Amid concerns about her future and calls for her ousting, Berlinale boss Tricia Tuttle has received a strong show of support from the leaders of some of the world’s other premier film festivals.
“We stand in support of Tricia Tuttle’s wish to continue as Berlinale Festival Director, in full trust and with institutional independence,” reads a letter signed by Cannes’ Thierry Frémaux, Sundance‘s Eugene Hernandez and others. “We recognise the mounting pressures on film festivals everywhere to navigate volatile times while maintaining a safe space for the exchange of cinema, and of ideas.”
“A core aspect of our role as cultural custodians is to create and protect the space for filmmakers, artists, professionals and audiences to come together. This includes people who bring with them not only a shared love of cinema, but also a huge variety of lived experiences and viewpoints,” the letter, shared Tuesday, continues. “We must also navigate – with care – the fact that ‘everyone’ can include people with political and personal views that don’t always align, with each other, or with socially accepted or politically mandated positions.”
The show of support for Tuttle comes as the Berlinale head continues to receive criticism for the handling of the 2026 Berlin Film Festival, during which competition jury head Wim Wenders and multiple attendees adopted a non-political stance in response to questions about the Israel-Gaza war, the rise of fascism around the world and other ongoing international conflicts.
Ethan Hawke, Neil Patrick Harris and Michelle Yeoh were some of the stars who found themselves not only on the receiving end of politically charged questions at the festival, but also at the center of controversies over their responses. After the festival, Tuttle told German reporters she and German culture minister Wolfram Weimer had discussed “the possibility of my mutual resignation.”
Despite that, Tuttle has expressed her desire to hold onto her Berlinale leadership position. “I am very proud of my team and the festival and want to continue the work we have started together with full confidence and institutional independence,” Tuttle said. The letter written in her support notes festivals like the Berlinale are more “fragile” to maintain than attendees and press may realize.

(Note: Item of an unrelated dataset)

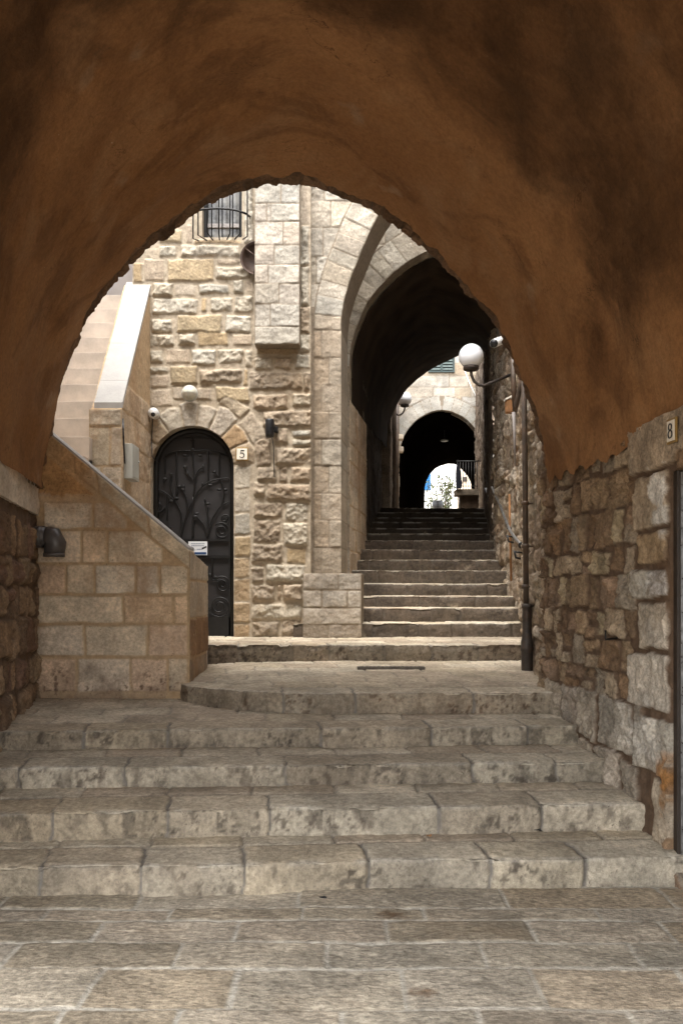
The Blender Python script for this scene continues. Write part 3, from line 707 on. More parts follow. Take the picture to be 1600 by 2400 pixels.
# the doorway at the right edge: wooden door in a steel frame
mb = MB()
a = RW.at(np.array([dU0, dU1])); n_ = np.array([.12, .012])
mb.add([(a[0, 0] + .14, a[0, 1], .05), (a[1, 0] + .14, a[1, 1] + .02, .05), (a[1, 0] + .14, a[1, 1] + .02, 2.35), (a[0, 0] + .14, a[0, 1], 2.35)], [(0, 1, 2, 3)])
dr = mb.build('door', M_WOOD, passage)
mb = MB(); mb.box(a[1, 0] + .012, a[1, 0] + .20, a[1, 1] - .06, a[1, 1] - .004, .12, 2.30, .004); df = mb.build('door_frame', M_WOOD, dr)
mb = MB(); mb.box(a[1, 0] + .03, a[1, 0] + .042, a[1, 1] - .068, a[1, 1] - .058, .12, 2.29); mb.build('metal_edge', M_STEEL, df)
# left wall with a whitewashed impost
lwst = courses(0, LW.s[-1], -.1, 2.20, (.18, .30), (.14, .30), PAL_RUB[:3] + [(.20, .12, .08), (.30, .2, .12)], 35, .03, (.01, .05), (.02, .04), (.03, .07), .2)
panel('side_wall', M_RUB, LW.map, LW.sY(3.5), LW.s[-1], -.1, 2.34, .012, lwst, parent=passage, seed=81, warp=.035, gap=.010, mrough=.015)
imps = [st([(LW.sY(3.4), 2.26), (LW.sY(6.45), 2.26), (LW.sY(6.45), 2.62), (LW.sY(3.4), 2.62)], (.68, .60, .49), .03, .012, .03),
        st([(LW.sY(6.45), 2.26), (LW.s[-1], 2.28), (LW.s[-1], 2.62), (LW.sY(6.45), 2.62)], (.62, .53, .42), .03, .015, .03)]
panel('impost', stone_mat('impost_stone', (.25, .17, .10), (.22, .14, .08), .4, .4, .4), LW.map, LW.sY(3.5), LW.s[-1], 2.30, 2.62, .012, imps, parent=passage, seed=83, ext=(-.1, 0, 0))

# ------------------------------------------------------------------ side staircase at the left
side = thing('side_staircase', 'pale stone stairs with a sloped block parapet, left of the iron gate', 'stairs')
PY = 7.30
z1 = lambda x, y: (PX(x, PY), PZ(y, PY))
def zr1(a, b_, c, d): return (a / 1.96, b_ / 1.96, 900 + c / 1.96, 900 + d / 1.96)
PAL_PAR = [(.69, .555, .395), (.72, .60, .45), (.65, .49, .33), (.68, .565, .43), (.63, .46, .32)]
rng = random.Random(9); pst = []
topL = z1(60, 975); topM = z1(122, 1023); topR = z1(444, 1291)
slope = (topR[1] - topM[1]) / (topR[0] - topM[0])
topz = lambda x: topM[1] + slope * (x - topM[0])
cop = .155                                     # depth of the sloped top course (vertical)
rowz = [(540, 668, [200, 428, 590]), (672, 824, [170, 377, 495, 750]), (828, 966, [170, 304, 437, 627, 737, 866]), (970, 1101, [170, 568, 798, 866]),
        (1105, 1254, [165, 393, 680, 866]), (1258, 1418, [165, 355, 603, 773, 866])]
for (a, b_, xs) in rowz:
    for x0, x1 in zip(xs, xs[1:]):
        p0 = z1(x0 / 1.96, 900 + b_ / 1.96); p1 = z1(x1 / 1.96, 900 + a / 1.96)
        c = vary(rng.choice(PAL_PAR), rng, .1)
        pst.append(st(rect(p0[0], p1[0], p0[1], p1[1], rng, .004), c, .012, .008, .014, clip=True))
for x0, x1 in ((-2.75, -2.30), (-2.30, -2.10), (-2.10, -1.66), (-1.66, -1.28)):
    pst.append(st([(x0 + .03, topz(x0 + .03) - cop), (x1 + .03, topz(x1 + .03) - cop), (x1, topz(x1) + .02), (x0, topz(x0) + .02)], vary((.62, .52, .38), rng, .06), .016, .008, .012))
plx0 = PX(335, PY); zrow = PZ(900 + 540 / 1.96, PY)
def par_paint(U, V, c):
    n_ = fbm(U * 5, V * 5, 77, 5, .62)
    # smooth ochre render over the top left, dirt splashed up the foot of the wall
    k = sstep(.0, .05, V - zrow - .02 + (n_ - .5) * .10) * sstep(0, .06, topz(U) - cop * 1.0 - V + (n_ - .5) * .06)
    k2 = sstep(-1.95, -2.25, U + (n_ - .5) * .4) * sstep(zrow - .1, zrow + .1, V + (n_ - .5) * .15)
    k = np.maximum(k, k2 * .85)[..., None]
    tint = np.array([.50, .285, .125]) * (.82 + .36 * fbm(U * 9, V * 9, 78, 4))[..., None]
    c[..., :3] = c[..., :3] * (1 - k) + tint * k; c[..., 3] = np.maximum(c[..., 3], k[..., 0])
    d = sstep(.30, .0, V - .68 - (n_ - .5) * .5) * .75
    sp = sstep(.60, .68, fbm(U * 30, V * 30, 79, 3, .65)) * sstep(1.15, .75, V + (n_ - .5) * .5) * .8
    kk_ = np.clip(np.maximum(d, sp), 0, .9)[..., None]
    c[..., :3] = c[..., :3] * (1 - kk_) + np.array([.15, .085, .055]) * kk_; c[..., 3] = np.maximum(c[..., 3], kk_[..., 0] * .8)
    return c
clipc = lambda U, V: (topz(U) - cop - .005 - V) * .8
plx = (-2.7, -1.29)
psdf = poly_sdf([(-2.75, .5), (-1.30, .5), (-1.30, topz(-1.30)), (-2.75, topz(-2.75))])
panel('front_parapet', M_PAR, front(PY), -2.75, -1.29, .55, 3.25, .011, pst, sdf=psdf, ext=(0, .28, 0), parent=side, seed=91, warp=.007, gap=.0075, hscale=1.4, mrough=.004, clipf=clipc, paint=par_paint, colvar=.15)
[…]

“While film festivals that are long-lived, and well-attended, may appear to be indestructible meeting places, these spaces are often fragile, hard-won and complex to preserve,” the letter states. “Film festivals as we know, and need them, are becoming increasingly challenging to sustain in a climate where the appreciation of nuance is collapsing. Supporting genuine freedom of expression, including the freedom to articulate imperfect or unpopular opinions, has never been more important.”
“We need to maintain spaces where discomfort is embraced, where debates can be expansive, where new ideas can propagate and where unexpected – and sometimes conflicting – perspectives are made visible,” the letter concludes. “We need all our stakeholders – audiences, creators, festival teams, public and private partners, industry, media, fellow institutions – to show each other grace, respect and solidarity as communities and networks connected through the love of film, or we risk losing these spaces completely. It is so much easier to destroy than it is to build.”
In addition to Frémaux and Hernandez, the letter’s signatories include the heads of other major international film festivals, including London Film Festival’s Kristy Matheson, Busan International Film Festival’s Jung Hanseok and Karen Park, Cannes Film Festival’s Christian Jeune, El Gouna Film Festival’s Amr Mansi, Locarno Film Festival’s Giona A. Nazzaro, Toronto International Film Festival’s Anita Lee and Cameron Bailey, Telluride Film Festival’s Julie Huntsinger, Sydney Film Festival’s Nashen Moodley and Frances Wallace and Sundance Film Festival’s Kim Yutani.
The letter was also signed by Festival do Rio’s Ilda Santiago, San Sebastian International Film Festival’s José Luis Rebordinos, Maialen Beloki and Lucía Olaciregui, São Paulo International Film Festival’s Renata de Almeida, Tokyo International Film Festival’s Shozo Ichiyama, Asian Contents & Film Market’s Ellen Y. D. Kim, Göteborg Film Festival’s Pia Lundberg and Mirja Wester, International Film Festival Rotterdam’s Vanja Kaludjercic and Clare Stewart, Karlovy Vary International Film Festival’s Karel Och and Kryštof Mucha, Melbourne International Film Festival’s Damien Hodgkinson and Al Cossar, Morelia Film Festival’s Daniela Michel, New Horizons Association’s Roman Gutek, New Horizons International Film Festival’s Dorota Lech and Sarajevo Film Festival’s Jovan Marjanović.
Nancy Spielberg, Kleber Mendonça Filho, Radu Jude, Yuval Abraham and others previously signed an open letter in late February similarly expressing their “deep concern” over Tuttle’s potential dismissal.
“When personnel consequences are drawn from individual statements or symbolic interpretations, a troubling signal is sent: cultural institutions come under political pressure,” Spielberg and co.’s open letter read. “The Berlinale is more than a red carpet or a series of headlines. It is a space where perspectives intersect, narratives are questioned, and social tensions are brought into view. This is where discourse unfolds – at the very heart of cinema.”